Öğrenci arkadaşlarımız, gençlerimiz ve onların aileleri de tıpkı üniversitelerde demokratik değerler için mücadele eden abileri, ablaları gibi bu ülkenin geleceğine sahip çıkıyorlar. Bu mücadeleyle, memleketin ciddi bir sorununu kamuoyunun gündemine taşımış oldular. Mücadelenin büyümesi halinde, Milli Eğitim Bakanlığının geri adım atma ihtimali olduğunu düşünüyorum. Bu nedenle genç kardeşlerime de seslenmek istiyorum. Lise sıralarında yaşadığınız bu deneyim, sizlere önemli bir şey öğretsin. Bu yaşta edindiğiniz bu tecrübeyi, hayatınız boyunca parasız, bilimsel, nitelikli, eşit ve demokratik bir eğitim mücadelesi için değerlendirin ve bu doğrultuda örgütlenmenin bir dayanağı haline getirin. Çünkü sizin bu enerjinize bu memleketin gerçekten ihtiyacı var.
“BU DÜZENİ TARİHİN ÇÖPLÜĞÜNE ATMALIYIZ”
Çok farklı pozisyonlar var ancak bu pozisyonlara öğretmenlerin bir kısmının atanıp atanmadığı, bazı öğretmenlerin başka okullara yerleştirilip yerleştirilmediği belli değil.
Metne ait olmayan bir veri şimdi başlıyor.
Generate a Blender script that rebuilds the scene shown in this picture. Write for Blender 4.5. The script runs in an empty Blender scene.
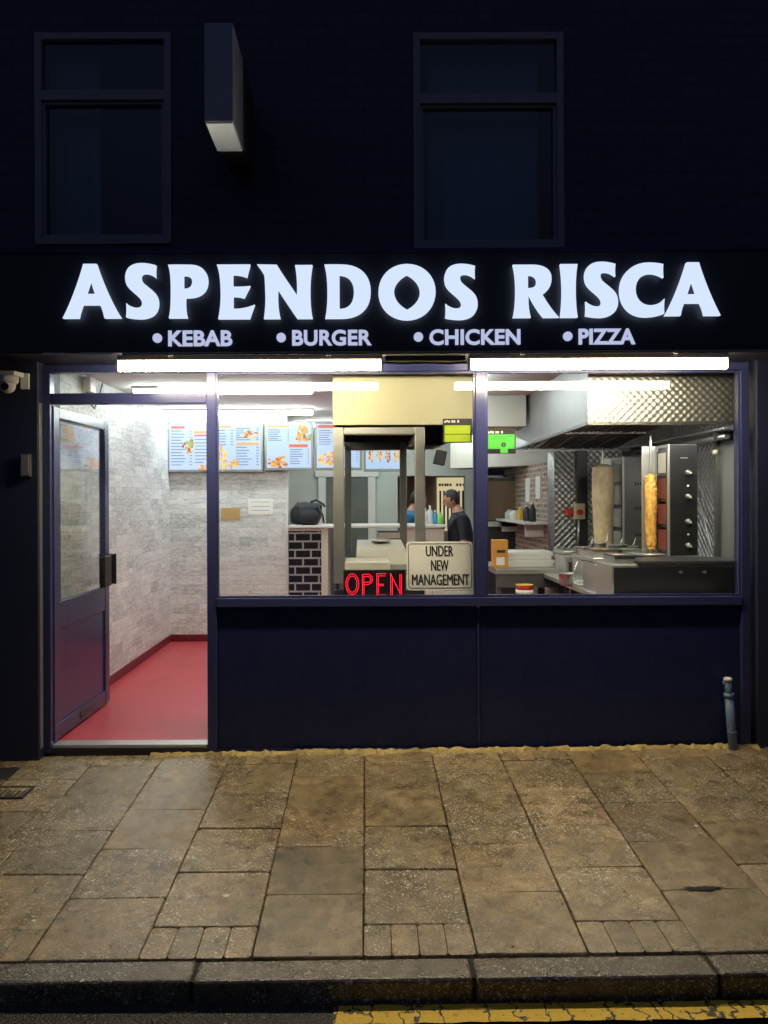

Ataması yapılan öğretmenlerin görev yerleri belli olmakla birlikte, bazı öğretmenler ise atamaları gerçekleşene kadar merkezde bekletilecek. Bu süreçte öğretmenlere başka bir tercih yapıp yapmayacakları sorulmayacak ve talepleri dikkate alınmayacak. Toplum olarak buna itiraz etmemizin temel nedeni, kötünün daha kötüsüne engel olmak adına bir tavır alınmasıdır. Öğretmenler de daha kötü bir duruma düşmemek için bu uygulamalara karşı çıkıyorlar. Bu duruma genç kardeşlerimiz, özellikle de liseli gençlerimiz neden karşı çıkıyor? Çünkü en azından daha kötüye gidişi durdurmak istiyorlar. Ancak sadece bununla yetinmemeliyiz.
Milli Eğitim Bakanlığı bu adımı geri çeker mi çekmez mi bilinmez ama biz artık bu ülkede sıkışan, ezilen emekçilerle ve gençlerle birlikte bu düzeni tarihin çöplüğüne atmalıyız. Aksi halde bu düzen sürekli olarak başımıza dert açmaktan başka bir işe yaramıyor. Bu noktada liseli genç kardeşlerimizi de kutlamak istiyorum. Üniversiteli abileri ve ablaları gibi cesur, özgüvenli bir şekilde öğretmenlerine ve eğitim haklarına sahip çıktıkları için onları tebrik ediyorum.